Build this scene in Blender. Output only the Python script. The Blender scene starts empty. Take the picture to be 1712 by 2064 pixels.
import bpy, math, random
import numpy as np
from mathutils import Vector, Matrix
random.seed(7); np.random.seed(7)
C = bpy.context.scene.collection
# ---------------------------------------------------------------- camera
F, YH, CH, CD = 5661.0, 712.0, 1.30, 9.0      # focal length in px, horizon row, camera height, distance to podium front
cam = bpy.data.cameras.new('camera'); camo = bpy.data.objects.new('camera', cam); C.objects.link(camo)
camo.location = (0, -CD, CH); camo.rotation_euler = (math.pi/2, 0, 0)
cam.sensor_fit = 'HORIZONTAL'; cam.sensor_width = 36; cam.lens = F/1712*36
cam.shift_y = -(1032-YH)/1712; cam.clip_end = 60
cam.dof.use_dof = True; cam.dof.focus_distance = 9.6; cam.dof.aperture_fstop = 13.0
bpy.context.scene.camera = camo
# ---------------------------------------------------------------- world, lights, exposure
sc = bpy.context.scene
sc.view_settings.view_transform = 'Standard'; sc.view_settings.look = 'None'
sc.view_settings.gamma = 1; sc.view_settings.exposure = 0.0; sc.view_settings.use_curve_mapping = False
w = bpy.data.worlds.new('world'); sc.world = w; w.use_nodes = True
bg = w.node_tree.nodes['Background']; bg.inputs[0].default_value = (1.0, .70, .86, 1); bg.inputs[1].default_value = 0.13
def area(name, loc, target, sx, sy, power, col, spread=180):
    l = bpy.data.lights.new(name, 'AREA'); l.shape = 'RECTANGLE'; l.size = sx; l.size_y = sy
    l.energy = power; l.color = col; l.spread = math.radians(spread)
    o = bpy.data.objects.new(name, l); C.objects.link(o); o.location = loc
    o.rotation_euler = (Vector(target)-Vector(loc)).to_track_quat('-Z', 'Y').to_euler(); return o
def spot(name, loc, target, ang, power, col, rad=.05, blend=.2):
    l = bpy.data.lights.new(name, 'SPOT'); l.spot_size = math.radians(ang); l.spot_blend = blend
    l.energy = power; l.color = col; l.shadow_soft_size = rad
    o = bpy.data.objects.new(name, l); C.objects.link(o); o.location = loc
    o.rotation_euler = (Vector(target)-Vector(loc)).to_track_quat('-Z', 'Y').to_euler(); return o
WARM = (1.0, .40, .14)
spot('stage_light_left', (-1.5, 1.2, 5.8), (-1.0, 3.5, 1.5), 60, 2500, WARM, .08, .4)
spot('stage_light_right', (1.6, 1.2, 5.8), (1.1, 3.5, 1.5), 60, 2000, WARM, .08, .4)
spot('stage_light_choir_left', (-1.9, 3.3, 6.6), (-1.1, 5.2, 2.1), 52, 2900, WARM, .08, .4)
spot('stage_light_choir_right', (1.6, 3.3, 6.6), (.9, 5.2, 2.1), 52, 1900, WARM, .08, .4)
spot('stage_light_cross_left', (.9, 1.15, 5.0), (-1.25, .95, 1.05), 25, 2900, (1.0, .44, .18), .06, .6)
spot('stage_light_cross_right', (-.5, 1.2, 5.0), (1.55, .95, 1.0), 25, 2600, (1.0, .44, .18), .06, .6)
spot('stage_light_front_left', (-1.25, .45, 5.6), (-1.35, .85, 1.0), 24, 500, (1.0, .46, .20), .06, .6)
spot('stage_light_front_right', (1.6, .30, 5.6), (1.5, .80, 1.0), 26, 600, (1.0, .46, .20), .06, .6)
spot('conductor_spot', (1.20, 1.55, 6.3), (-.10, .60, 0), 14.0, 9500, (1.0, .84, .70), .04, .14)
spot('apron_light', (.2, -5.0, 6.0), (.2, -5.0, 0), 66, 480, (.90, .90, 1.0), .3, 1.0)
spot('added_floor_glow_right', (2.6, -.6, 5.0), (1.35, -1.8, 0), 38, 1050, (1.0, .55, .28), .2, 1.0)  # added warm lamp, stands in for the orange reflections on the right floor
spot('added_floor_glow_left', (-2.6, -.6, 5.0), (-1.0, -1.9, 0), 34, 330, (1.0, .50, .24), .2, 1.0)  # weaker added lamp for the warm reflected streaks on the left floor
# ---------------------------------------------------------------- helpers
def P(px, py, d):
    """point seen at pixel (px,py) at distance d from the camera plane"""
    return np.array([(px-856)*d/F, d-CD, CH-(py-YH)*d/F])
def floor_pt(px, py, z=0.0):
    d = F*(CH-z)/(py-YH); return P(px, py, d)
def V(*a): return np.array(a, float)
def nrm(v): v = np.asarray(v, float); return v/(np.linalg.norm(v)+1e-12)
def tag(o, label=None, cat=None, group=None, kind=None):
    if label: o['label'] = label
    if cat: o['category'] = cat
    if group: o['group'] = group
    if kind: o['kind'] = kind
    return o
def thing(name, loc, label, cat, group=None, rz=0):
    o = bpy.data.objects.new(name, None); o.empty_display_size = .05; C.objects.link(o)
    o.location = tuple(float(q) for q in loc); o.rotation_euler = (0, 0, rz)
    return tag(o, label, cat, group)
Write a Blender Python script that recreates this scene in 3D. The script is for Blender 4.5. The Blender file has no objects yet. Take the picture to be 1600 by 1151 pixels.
···
Set all of the records down again, exactly as they stand.

The solution:
Build this scene in Blender. Output only the Python script. The Blender scene starts empty. Take the picture to be 1712 by 2064 pixels.
import bpy, math, random
import numpy as np
from mathutils import Vector, Matrix
random.seed(7); np.random.seed(7)
C = bpy.context.scene.collection
# ---------------------------------------------------------------- camera
F, YH, CH, CD = 5661.0, 712.0, 1.30, 9.0      # focal length in px, horizon row, camera height, distance to podium front
cam = bpy.data.cameras.new('camera'); camo = bpy.data.objects.new('camera', cam); C.objects.link(camo)
camo.location = (0, -CD, CH); camo.rotation_euler = (math.pi/2, 0, 0)
cam.sensor_fit = 'HORIZONTAL'; cam.sensor_width = 36; cam.lens = F/1712*36
cam.shift_y = -(1032-YH)/1712; cam.clip_end = 60
cam.dof.use_dof = True; cam.dof.focus_distance = 9.6; cam.dof.aperture_fstop = 13.0
bpy.context.scene.camera = camo
# ---------------------------------------------------------------- world, lights, exposure
sc = bpy.context.scene
sc.view_settings.view_transform = 'Standard'; sc.view_settings.look = 'None'
sc.view_settings.gamma = 1; sc.view_settings.exposure = 0.0; sc.view_settings.use_curve_mapping = False
w = bpy.data.worlds.new('world'); sc.world = w; w.use_nodes = True
bg = w.node_tree.nodes['Background']; bg.inputs[0].default_value = (1.0, .70, .86, 1); bg.inputs[1].default_value = 0.13
def area(name, loc, target, sx, sy, power, col, spread=180):
    l = bpy.data.lights.new(name, 'AREA'); l.shape = 'RECTANGLE'; l.size = sx; l.size_y = sy
    l.energy = power; l.color = col; l.spread = math.radians(spread)
    o = bpy.data.objects.new(name, l); C.objects.link(o); o.location = loc
    o.rotation_euler = (Vector(target)-Vector(loc)).to_track_quat('-Z', 'Y').to_euler(); return o
def spot(name, loc, target, ang, power, col, rad=.05, blend=.2):
    l = bpy.data.lights.new(name, 'SPOT'); l.spot_size = math.radians(ang); l.spot_blend = blend
    l.energy = power; l.color = col; l.shadow_soft_size = rad
    o = bpy.data.objects.new(name, l); C.objects.link(o); o.location = loc
    o.rotation_euler = (Vector(target)-Vector(loc)).to_track_quat('-Z', 'Y').to_euler(); return o
WARM = (1.0, .40, .14)
spot('stage_light_left', (-1.5, 1.2, 5.8), (-1.0, 3.5, 1.5), 60, 2500, WARM, .08, .4)
spot('stage_light_right', (1.6, 1.2, 5.8), (1.1, 3.5, 1.5), 60, 2000, WARM, .08, .4)
spot('stage_light_choir_left', (-1.9, 3.3, 6.6), (-1.1, 5.2, 2.1), 52, 2900, WARM, .08, .4)
spot('stage_light_choir_right', (1.6, 3.3, 6.6), (.9, 5.2, 2.1), 52, 1900, WARM, .08, .4)
spot('stage_light_cross_left', (.9, 1.15, 5.0), (-1.25, .95, 1.05), 25, 2900, (1.0, .44, .18), .06, .6)
spot('stage_light_cross_right', (-.5, 1.2, 5.0), (1.55, .95, 1.0), 25, 2600, (1.0, .44, .18), .06, .6)
spot('stage_light_front_left', (-1.25, .45, 5.6), (-1.35, .85, 1.0), 24, 500, (1.0, .46, .20), .06, .6)
spot('stage_light_front_right', (1.6, .30, 5.6), (1.5, .80, 1.0), 26, 600, (1.0, .46, .20), .06, .6)
spot('conductor_spot', (1.20, 1.55, 6.3), (-.10, .60, 0), 14.0, 9500, (1.0, .84, .70), .04, .14)
spot('apron_light', (.2, -5.0, 6.0), (.2, -5.0, 0), 66, 480, (.90, .90, 1.0), .3, 1.0)
spot('added_floor_glow_right', (2.6, -.6, 5.0), (1.35, -1.8, 0), 38, 1050, (1.0, .55, .28), .2, 1.0)  # added warm lamp, stands in for the orange reflections on the right floor
spot('added_floor_glow_left', (-2.6, -.6, 5.0), (-1.0, -1.9, 0), 34, 330, (1.0, .50, .24), .2, 1.0)  # weaker added lamp for the warm reflected streaks on the left floor
# ---------------------------------------------------------------- helpers
def P(px, py, d):
    """point seen at pixel (px,py) at distance d from the camera plane"""
    return np.array([(px-856)*d/F, d-CD, CH-(py-YH)*d/F])
def floor_pt(px, py, z=0.0):
    d = F*(CH-z)/(py-YH); return P(px, py, d)
def V(*a): return np.array(a, float)
def nrm(v): v = np.asarray(v, float); return v/(np.linalg.norm(v)+1e-12)
def tag(o, label=None, cat=None, group=None, kind=None):
    if label: o['label'] = label
    if cat: o['category'] = cat
    if group: o['group'] = group
    if kind: o['kind'] = kind
    return o
def thing(name, loc, label, cat, group=None, rz=0):
    o = bpy.data.objects.new(name, None); o.empty_display_size = .05; C.objects.link(o)
    o.location = tuple(float(q) for q in loc); o.rotation_euler = (0, 0, rz)
    return tag(o, label, cat, group)
Write a Blender Python script that recreates this scene in 3D. The script is for Blender 4.5. The Blender file has no objects yet. Take the picture to be 1600 by 1151 pixels.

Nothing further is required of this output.